Thursday, 9 December 2010

To the Barricades

For the past 90 minutes a police helicopter has been hovering over our building, keeping an eye on the mass of protesters trying to push their way to Westminster: the campaign against raising student fees continues apace. 

I have to admit, as much as I like a good street protest, I haven't thrown my lot in with the students on this one.  The reason is quite a simple one and can be summed up like this, "fuck-'em, I had to pay for college, so can they."  Not very liberal of me I know but there you have it.

Thankfully my budding conservationism was quashed when I took the time to look back over the reality of my college years.

I entered college at 19 and when I walked out at 34 I was lumbered with $34,000 in student loan debt.  I had another $30,000 piled on my credit cards- most of which was accrued while I was in school and underemployed.  $64,000 in debt for a photography/art history major pretty much guarantees a lifetime of indentured servitude to Uncle Sam and Visa.

Luckily before I was forced into bankruptcy or faking my own death, I landed an IT job, discovered a stack of money in a college fund my parents had forgotten about and through an amazing loophole in US tax law, managed to get every penny of my withholding tax for 1999 returned to me.  Thus, within a year of moving to London I found myself completely debt free for the first time ever.

Woo hoo.

Without that perfect storm of a good job, found cash and a tax break there is no way I could have ever, ever, paid of those debts.  Far from paying my own way, I managed to land three huge Get Out of Debtors Prison Free cards and I hit them like a semi with no breaks.

Given these humbling revelations I've revisited my knee-jerk reaction to the UK student protests and come to the conclusion that a state sponsored free-ride for college is not in the best interests of the students or the country.

WTF?

Higher education should be subsidized, tuition should be kept under control and there should be need-based grants for those who can't afford the fees but I still feel that the students should contribute something to their education.  Even if that something is having to work in the school bookshop three days a week.  Let me explain.
My evil ex-girlfriend, the Norwegian, gets free education for life at nearly any school she chooses anywhere in the world.   This sounds great but the reality is that she developed an expectation of entitlement that has kept her gainfully unemployed and living the life of a perpetual student.  I don't know where she is now exactly, I'm hoping living in a cardboard box behind a strip-club, but I can tell you that in the 10 years we were in contact she had a grand total of one job that could pay her bills.  The rest of the time was spent in school accumulating degrees and boyfriends.

Am I bitter and jealous?  You bet.  Yet if I push aside the anger, I find even more anger.  Beneath that comes the same kind of self-righteous rage I hear spewing form the mouths of Torries when they talk about how hard they work to provide for their families while we give free houses to immigrants.
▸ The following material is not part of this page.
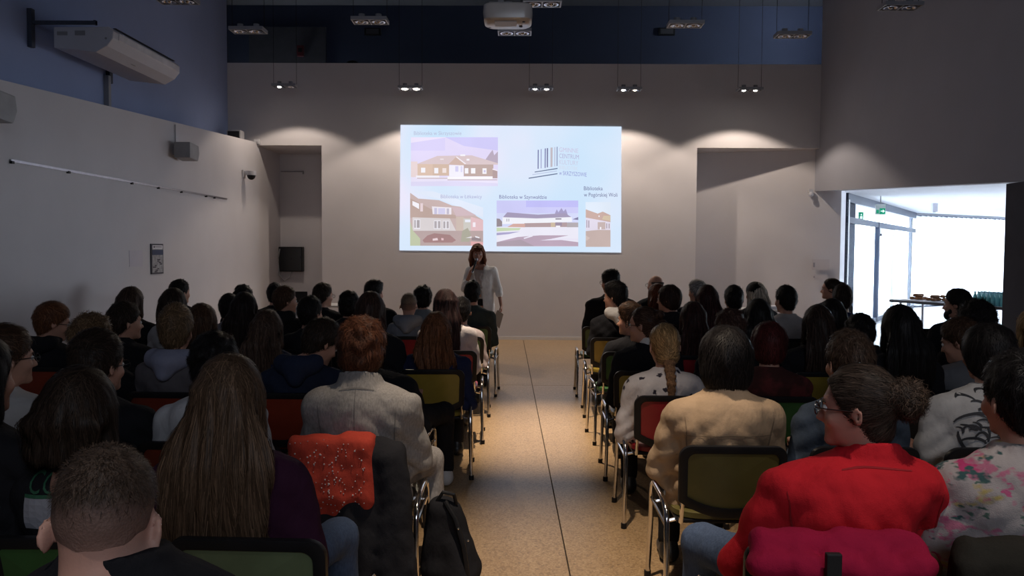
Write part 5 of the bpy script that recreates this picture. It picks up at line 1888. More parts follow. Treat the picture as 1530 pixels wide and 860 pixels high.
seat('long_red', 'F', 'person with long dark hair and white shirt on red chair, face turned aside', 'long dark-haired person in white shirt', 664, 432, 'red', cx=-0.58, hair='long', hc=(0.035, 0.017, 0.016), top=(0.52, 0.47, 0.47), L=0.52, hw=1.0, face=True, yaw=34, bx=4)
# --- row G
seat('grey_side', 'G', 'person with short black hair in grey shirt beside long black-brown hair', 'short black-haired person in grey shirt', 343, 439, 'black', hair='short', hc=BLK, top=GREYH, bx=-4)
seat('buzz_profile', 'G', 'person with brown cropped hair in side view, black hoodie, below the niche monitor', 'cropped side-view person below niche monitor', 428, 428, 'black', hair='short', hc=BRN, top=K, hood=K, yaw=-54, face=True, bx=-8)
seat('dark_c', 'G', 'person with tousled black hair and black top beside long dark-brown hair', 'tousled black-haired person', 522, 433, 'black', hair='mop', hc=BLK, top=K)
seat('small_grey', 'G', 'small person with pale cropped hair in a light grey hoodie', 'small person in light grey hoodie', 611, 439, 'red', hair='buzz', hc=(0.11, 0.075, 0.05), top=(0.20, 0.21, 0.24), hood=(0.22, 0.23, 0.26), hs=0.95, b=0.86)
seat('aisle_pink', 'G', 'person in pale pink top half hidden behind long dark hair by the aisle', 'pale pink-topped person', 690, 444, 'green', cx=-0.57, hair='short', hc=BLK, top=(0.50, 0.42, 0.42), b=0.9)
# --- row H
seat('wall_black', 'H', 'person with short black hair and one ear showing against the low white wall', 'short black-haired person by low wall', 270, 418, 'black', hair='short', hc=BLK, top=K, yaw=-30)
seat('top_dark', 'H', 'person with rounded black hair above the long black-brown hair', 'rounded black-haired person', 364, 424.5, 'black', hair='mop', hc=BLK, top=K)
seat('niche_dark', 'I', 'person with black hair half hidden by the cropped side-view head below the monitor', 'half-hidden black-haired person', 411, 423, 'black', hair='short', hc=BLK, top=K)
seat('niche_glasses', 'H', 'person with short dark hair and glasses seated before the white front table', 'glasses wearer before white front table', 484, 423, 'black', hair='short', hc=DBR, top=K, glasses=True, face=True, yaw=-40, bx=3)
seat('tall_dark', 'H', 'person with short dark hair in black jacket near the slide corner, head turned aside', 'short dark-haired person near the slide corner', 560, 418, 'black', hair='side', hc=BLK, top=K, sleeve='jacket', yaw=-30, bx=4, collar='jacket')
seat('grey_tee', 'H', 'person with round black hair and grey shirt behind the pale cropped head', 'round black-haired person in grey shirt', 632, 425, 'black', hair='mop', hc=BLK, top=(0.19, 0.21, 0.23))
seat('front_aisle', 'H', 'person with cropped black hair and dark grey-green shirt seated before the presenter', 'person in dark grey-green shirt', 706, 419.5, 'green', cx=-0.52, hair='short', hc=BLK, top=(0.045, 0.055, 0.052), neckw=0.058, bx=1, b=1.02)

# --- other side of the aisle
RX = 0.875
big = seat('redjacket', 'B', 'large person in a bright red jacket with hair in a bun and glasses', 'person in bright red jacket', 1281, 545, 'black', cx=0.87, hair='bun', hc=(0.05, 0.034, 0.026), top=(0.60, 0.020, 0.030),
           b=1.14, depth=1.25, arms='cross', glasses=True, face=True, yaw=58, pitch=2, bx=-47, trous=denim, sleeve='jacket', collar='roll', skin=(0.50, 0.25, 0.19), vox=0.009,
           kn=[(-0.26, 0.40, 0.53), (0.12, 0.44, 0.53)], ft=[(-0.26, 0.48, 0), (0.12, 0.5, 0)])
seat('floral', 'B', 'person with short dark hair in a flower-patterned shirt beside the red jacket', 'person in flower-patterned shirt', 1521, 527, 'green', cx=1.43, hair='short', hc=BLK, top=(0.42, 0.37, 0.36), pat='floral', sleeve='short', bx=-24, yaw=8, face=True, vox=0.009)
bj = seat('beige', 'C', 'person with bushy black hair in beige jacket on olive aisle chair', 'person in beige jacket', 1083, 486, 'olive', cx=0.90, hair='bob', hc=BLK, top=(0.36, 0.255, 0.165), sleeve='jacket', b=1.07, depth=1.15, bx=-8, vox=0.009, collar='roll', arms='knee')
seat('denim', 'C', 'person with short faded brown hair in a blue-grey denim top', 'person in blue-grey denim top', 1267, 495, 'black', hair='short', hc=(0.045, 0.028, 0.02), top=(0.045, 0.06, 0.085), yaw=10, bx=4, face=True)
wt_ = seat('whiteprint', 'C', 'person with thick dark bowl hair in white T-shirt with ink drawing', 'person in white printed T-shirt', 1475, 481, 'black', hair='bowl', hc=BLK, top=(0.46, 0.44, 0.43), sleeve='short', bx=-14, b=1.08, yaw=5)
seat('birds', 'D', 'person with fair braided hair in white blouse dotted with dark birds', 'person in bird-dotted white blouse', 992, 483, 'red', cx=RX, hair='braid', hc=BLO, top=(0.60, 0.56, 0.57), pat='birds', b=0.98, bx=-3, yaw=10)
seat('maroon', 'D', 'person with short dark red hair in maroon-brown top on green chair', 'dark red-haired person', 1148, 479, 'green', hair='bowl', hc=MAR, top=(0.06, 0.022, 0.02), pat='maroonstain', bx=4)
seat('blackgirl', 'D', 'person with smooth waist-long black hair before the glass door', 'smooth black-haired person', 1343.5, 455, 'black', hair='long', hc=BLK, top=K, L=0.5, hw=1.15)
seat('greyprofile', 'D', 'person with faded brown hair in side view, grey shirt, behind the thick bowl hair', 'side-view person in grey shirt', 1434, 477.5, 'black', hair='short', hc=BRN, top=(0.15, 0.15, 0.16), yaw=44, pitch=14, face=True, d=4.95)
# --- row E
seat('updo', 'E', 'person with pinned-up brown hair and glasses in black sweater with white collar', 'person with pinned-up hair', 961, 458, 'yellow', cx=RX, hair='updo', hc=(0.06, 0.032, 0.022), top=K, collar='white', glasses=True, face=True, yaw=62, bx=4)
seat('curly_right', 'E', 'person with rounded curly brown hair behind the bushy black hair', 'curly brown-haired person', 1091, 459, 'black', hair='mop', hc=(0.065, 0.033, 0.025), top=K, hs=1.06)
seat('long_wall', 'E', 'person with very straight long brown hair before the white-shirted cropped head', 'very straight long-haired person', 1221, 455, 'yellow', hair='long', hc=(0.035, 0.021, 0.016), top=K, L=0.60, hw=1.05)
seat('messy_lean', 'E', 'person with messy dark hair bending low before the glass door', 'bending messy-haired person', 1285, 471, 'black', hair='mop', hc=BLK, top=K, d=5.9, pitch=30)
seat('afro', 'E', 'person with big curly black hair before the bottle packs', 'big curly-haired person', 1457, 447.5, 'black', hair='curly', hc=BLK, top=K)
seat('edge_fair', 'E', 'person with fair hair and grey top cut by the frame edge', 'fair-haired person cut by frame edge', 1542, 462, 'black', hair='long', hc=BLO, top=(0.16, 0.16, 0.17), L=0.22)
# --- row F
seat('darkside', 'F', 'person with light-brown hair turned aside, black top, behind the pinned-up hair', 'light-brown-haired person by the aisle', 941, 452.5, 'green', cx=RX, hair='side', hc=BRN, top=K, yaw=58, face=True)
seat('longred', 'F', 'person with long smooth brown hair on a red chair', 'long smooth brown-haired person', 1035, 450, 'red', hair='long', hc=(0.04, 0.018, 0.016), top=K, L=0.5, hw=1.0, d=6.45)
seat('darklong2', 'F', 'person with long black hair and black top beside the curly brown head', 'long-haired person in black', 1132, 446, 'black', hair='long', hc=BLK, top=K, L=0.40, hw=1.1, d=6.3)
seat('darklong3', 'F', 'person with long black hair between the straight brown hair and the glass door', 'long black-haired person by the glass door', 1242, 446, 'black', hair='long', hc=BLK, top=K, L=0.4, d=6.5)
# --- row G
seat('whitecollar', 'G', 'person with dark side-swept hair and white-yoked black top, face turned aside', 'dark-haired person in white-yoked top', 918, 421.5, 'yellow', cx=0.90, hair='side', hc=BLK, top=K, hood=(0.5, 0.48, 0.47), yaw=58, face=True)
seat('brownside', 'G', 'person with thick brown hair turned aside before the long reddish hair', 'thick brown-haired person', 998, 424.5, 'black', hair='bowl', hc=(0.035, 0.02, 0.016), top=K, yaw=56, face=True)
seat('reddark', 'G', 'person with long dark reddish hair beside the grey-haired head', 'long dark reddish-haired person', 1056, 425, 'black', hair='long', hc=(0.035, 0.012, 0.012), top=K, L=0.42, d=7.3)
seat('dark_mid', 'G', 'person with short black hair and faded nape beside the two-tone fair hair', 'black-haired person with faded nape', 1096, 426.5, 'black', hair='short', hc=BLK, top=K, d=7.9)
seat('whitetee', 'G', 'person with black cropped hair in white T-shirt on a black chair', 'cropped person in white T-shirt', 1173, 427, 'black', hair='short', hc=BLK, top=(0.38, 0.35, 0.34), sleeve='short', yaw=22, neckw=0.058, b=1.08)
seat('window_boy', 'G', 'person with faded dark hair at the glass door edge in dark top', 'faded-haired person at glass door edge', 1259, 425, 'black', hair='short', hc=DBR, top=NAVY, yaw=-12)
seat('beard', 'G', 'bearded person with short black hair in side view before the pastries', 'bearded person', 1429, 431.5, 'black', hair='short', hc=BLK, top=K, yaw=50, face=True, d=7.3, bx=2, neckw=0.06, b=1.08)
# --- row H and front
seat('suit_tall', 'H', 'tall person in a black suit and glasses at the aisle, nearest the slide', 'tall person in black suit', 911, 402.5, 'green', cx=0.90, hair='side', hc=BLK, top=K, sleeve='jacket', glasses=True, face=True, yaw=30, b=1.12, d=8.95)
seat('redhair', 'H', 'person with long reddish hair mostly hidden behind the thick brown hair', 'long reddish-haired person', 981, 423.5, 'black', hair='long', hc=RED, top=K, L=0.3, yaw=20)
seat('twotone', 'H', 'person with fair hair dark at the crown in black jacket', 'two-tone fair-haired person', 1128, 421, 'black', hair='long', hc=(0.42, 0.36, 0.29), top=K, sleeve='jacket', L=0.30, yaw=26, hw=0.9)
seat('bald', 'I', 'bald person with glasses in a dark suit near the slide corner', 'bald person', 979, 411.5, 'black', hair='bald', hc=(0.08, 0.06, 0.05), top=(0.02, 0.02, 0.024), sleeve='jacket', glasses=True, face=True, yaw=34, collar='jacket')
seat('greyhair', 'I', 'person with short grey hair in a black suit at the niche edge', 'grey-haired person', 1041, 418, 'black', hair='side', hc=GRY, top=K, sleeve='jacket', yaw=36, face=True)
seat('profile_lady', 'I', 'person with tied-back dark hair in side view beside the foyer opening', 'tied-back dark-haired person', 1241, 415.5, 'black', hair='bun', hc=DBR, top=(0.02, 0.022, 0.03), yaw=66, face=True)

# lettering, prints, braid, beard and other details on people
pd = PP['cos']
zb = PZ(70, 738, 0).z
Xr = lambda px, y_: P(px, 700, y_).x
yb_ = ROW['B'] - 0.25
x0, z0_ = P(36, 738, yb_).x - pd['root'].location.x, P(36, 738, yb_).z
vv, ff = text_mesh('COS', 1.0, spacing=1.05)
xs = [a[0] for a in vv]; ys_ = [a[1] for a in vv]
kx, kz = 0.125 / max(xs), 0.058 / max(ys_)
shape = ([(x0 + a[0] * kx, z0_ + a[1] * kz) for a in vv], ff)
gm2 = plain('green_print', (0.02, 0.10, 0.05), 0.7)
decal(pd, [shape], 'shirt_lettering', gm2)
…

Somebody had to pay for my evil-ex to spend her life playing in the academic sandbox because fuck knows she didn't.  On top of that, she contributed not at all to anyone else's education because she was too busy leaching the system.  It wasn't  like her family was destitute: they owned three fucking Stradivarius violins for Christ's sake!

Granted, I shouldn't let the experiences of one spoiled child taint my world-view but unfortunately it does.  A university education should be available to anyone with the intellectual ability to pursue it but giving everyone a blank-cheque leads to complacency.  Means tested grants and loans coupled with tuition caps can keep higher education affordable to both those who are in the classroom and those in the work-force paying the bills.